* _Stated task_
Copy each line of the listing below exactly.

** begin Data lines **

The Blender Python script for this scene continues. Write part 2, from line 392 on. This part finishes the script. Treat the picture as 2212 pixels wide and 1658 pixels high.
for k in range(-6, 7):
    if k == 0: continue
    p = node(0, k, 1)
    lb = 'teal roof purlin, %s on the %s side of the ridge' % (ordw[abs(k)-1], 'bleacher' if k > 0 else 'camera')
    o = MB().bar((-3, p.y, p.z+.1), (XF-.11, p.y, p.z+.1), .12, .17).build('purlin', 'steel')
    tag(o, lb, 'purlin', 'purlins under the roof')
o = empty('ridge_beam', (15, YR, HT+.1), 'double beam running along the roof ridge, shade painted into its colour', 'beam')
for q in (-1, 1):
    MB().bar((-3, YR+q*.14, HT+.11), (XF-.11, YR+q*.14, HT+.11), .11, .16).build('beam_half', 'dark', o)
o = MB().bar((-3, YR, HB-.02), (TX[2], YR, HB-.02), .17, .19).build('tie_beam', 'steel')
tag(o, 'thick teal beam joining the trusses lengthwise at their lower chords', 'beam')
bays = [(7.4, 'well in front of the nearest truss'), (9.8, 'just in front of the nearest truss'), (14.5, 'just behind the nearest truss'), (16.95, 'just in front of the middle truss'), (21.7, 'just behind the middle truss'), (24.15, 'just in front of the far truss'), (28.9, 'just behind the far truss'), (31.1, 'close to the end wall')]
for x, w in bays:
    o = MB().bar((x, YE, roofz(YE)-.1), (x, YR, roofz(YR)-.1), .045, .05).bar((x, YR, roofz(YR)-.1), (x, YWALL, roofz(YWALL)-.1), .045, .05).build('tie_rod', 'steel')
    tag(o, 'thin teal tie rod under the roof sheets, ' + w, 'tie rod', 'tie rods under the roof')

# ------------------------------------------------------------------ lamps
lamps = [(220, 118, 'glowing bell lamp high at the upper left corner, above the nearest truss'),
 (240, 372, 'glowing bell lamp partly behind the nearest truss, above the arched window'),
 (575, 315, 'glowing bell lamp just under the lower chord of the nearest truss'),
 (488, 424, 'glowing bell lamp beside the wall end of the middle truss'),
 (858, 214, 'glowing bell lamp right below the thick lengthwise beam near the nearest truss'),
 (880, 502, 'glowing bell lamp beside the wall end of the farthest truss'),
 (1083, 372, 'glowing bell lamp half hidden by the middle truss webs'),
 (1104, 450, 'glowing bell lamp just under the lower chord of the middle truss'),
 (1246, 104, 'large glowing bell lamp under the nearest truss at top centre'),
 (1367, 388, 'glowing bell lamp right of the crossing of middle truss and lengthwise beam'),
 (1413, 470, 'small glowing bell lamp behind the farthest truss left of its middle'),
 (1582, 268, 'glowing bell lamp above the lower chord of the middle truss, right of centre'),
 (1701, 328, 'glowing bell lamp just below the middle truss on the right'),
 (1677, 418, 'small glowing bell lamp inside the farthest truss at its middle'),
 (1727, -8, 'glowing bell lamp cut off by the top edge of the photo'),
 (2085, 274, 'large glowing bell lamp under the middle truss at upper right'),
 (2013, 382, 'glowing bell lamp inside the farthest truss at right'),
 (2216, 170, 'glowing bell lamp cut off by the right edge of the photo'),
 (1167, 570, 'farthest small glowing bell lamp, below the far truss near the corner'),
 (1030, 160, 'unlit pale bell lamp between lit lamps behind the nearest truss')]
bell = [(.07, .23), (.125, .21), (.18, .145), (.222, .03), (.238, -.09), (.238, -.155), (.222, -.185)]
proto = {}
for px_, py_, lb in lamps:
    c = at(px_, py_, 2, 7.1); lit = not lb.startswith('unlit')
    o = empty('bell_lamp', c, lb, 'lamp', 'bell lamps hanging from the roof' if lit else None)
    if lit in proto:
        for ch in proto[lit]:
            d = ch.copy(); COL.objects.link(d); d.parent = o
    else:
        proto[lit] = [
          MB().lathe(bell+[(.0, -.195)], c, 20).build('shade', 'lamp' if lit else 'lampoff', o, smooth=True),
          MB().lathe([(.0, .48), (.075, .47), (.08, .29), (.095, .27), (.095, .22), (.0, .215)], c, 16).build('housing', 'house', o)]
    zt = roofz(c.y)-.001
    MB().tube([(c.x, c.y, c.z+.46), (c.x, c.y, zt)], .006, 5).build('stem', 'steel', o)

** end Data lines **

* _Response below_
The Blender Python script for this scene continues. Write part 2, from line 392 on. This part finishes the script. Treat the picture as 2212 pixels wide and 1658 pixels high.
for k in range(-6, 7):
    if k == 0: continue
    p = node(0, k, 1)
    lb = 'teal roof purlin, %s on the %s side of the ridge' % (ordw[abs(k)-1], 'bleacher' if k > 0 else 'camera')
    o = MB().bar((-3, p.y, p.z+.1), (XF-.11, p.y, p.z+.1), .12, .17).build('purlin', 'steel')
    tag(o, lb, 'purlin', 'purlins under the roof')
o = empty('ridge_beam', (15, YR, HT+.1), 'double beam running along the roof ridge, shade painted into its colour', 'beam')
for q in (-1, 1):
    MB().bar((-3, YR+q*.14, HT+.11), (XF-.11, YR+q*.14, HT+.11), .11, .16).build('beam_half', 'dark', o)
o = MB().bar((-3, YR, HB-.02), (TX[2], YR, HB-.02), .17, .19).build('tie_beam', 'steel')
tag(o, 'thick teal beam joining the trusses lengthwise at their lower chords', 'beam')
bays = [(7.4, 'well in front of the nearest truss'), (9.8, 'just in front of the nearest truss'), (14.5, 'just behind the nearest truss'), (16.95, 'just in front of the middle truss'), (21.7, 'just behind the middle truss'), (24.15, 'just in front of the far truss'), (28.9, 'just behind the far truss'), (31.1, 'close to the end wall')]
for x, w in bays:
    o = MB().bar((x, YE, roofz(YE)-.1), (x, YR, roofz(YR)-.1), .045, .05).bar((x, YR, roofz(YR)-.1), (x, YWALL, roofz(YWALL)-.1), .045, .05).build('tie_rod', 'steel')
    tag(o, 'thin teal tie rod under the roof sheets, ' + w, 'tie rod', 'tie rods under the roof')

# ------------------------------------------------------------------ lamps
lamps = [(220, 118, 'glowing bell lamp high at the upper left corner, above the nearest truss'),
 (240, 372, 'glowing bell lamp partly behind the nearest truss, above the arched window'),
 (575, 315, 'glowing bell lamp just under the lower chord of the nearest truss'),
 (488, 424, 'glowing bell lamp beside the wall end of the middle truss'),
 (858, 214, 'glowing bell lamp right below the thick lengthwise beam near the nearest truss'),
 (880, 502, 'glowing bell lamp beside the wall end of the farthest truss'),
 (1083, 372, 'glowing bell lamp half hidden by the middle truss webs'),
 (1104, 450, 'glowing bell lamp just under the lower chord of the middle truss'),
 (1246, 104, 'large glowing bell lamp under the nearest truss at top centre'),
 (1367, 388, 'glowing bell lamp right of the crossing of middle truss and lengthwise beam'),
 (1413, 470, 'small glowing bell lamp behind the farthest truss left of its middle'),
 (1582, 268, 'glowing bell lamp above the lower chord of the middle truss, right of centre'),
 (1701, 328, 'glowing bell lamp just below the middle truss on the right'),
 (1677, 418, 'small glowing bell lamp inside the farthest truss at its middle'),
 (1727, -8, 'glowing bell lamp cut off by the top edge of the photo'),
 (2085, 274, 'large glowing bell lamp under the middle truss at upper right'),
 (2013, 382, 'glowing bell lamp inside the farthest truss at right'),
 (2216, 170, 'glowing bell lamp cut off by the right edge of the photo'),
 (1167, 570, 'farthest small glowing bell lamp, below the far truss near the corner'),
 (1030, 160, 'unlit pale bell lamp between lit lamps behind the nearest truss')]
bell = [(.07, .23), (.125, .21), (.18, .145), (.222, .03), (.238, -.09), (.238, -.155), (.222, -.185)]
proto = {}
for px_, py_, lb in lamps:
    c = at(px_, py_, 2, 7.1); lit = not lb.startswith('unlit')
    o = empty('bell_lamp', c, lb, 'lamp', 'bell lamps hanging from the roof' if lit else None)
    if lit in proto:
        for ch in proto[lit]:
            d = ch.copy(); COL.objects.link(d); d.parent = o
    else:
        proto[lit] = [
          MB().lathe(bell+[(.0, -.195)], c, 20).build('shade', 'lamp' if lit else 'lampoff', o, smooth=True),
          MB().lathe([(.0, .48), (.075, .47), (.08, .29), (.095, .27), (.095, .22), (.0, .215)], c, 16).build('housing', 'house', o)]
    zt = roofz(c.y)-.001
    MB().tube([(c.x, c.y, c.z+.46), (c.x, c.y, zt)], .006, 5).build('stem', 'steel', o)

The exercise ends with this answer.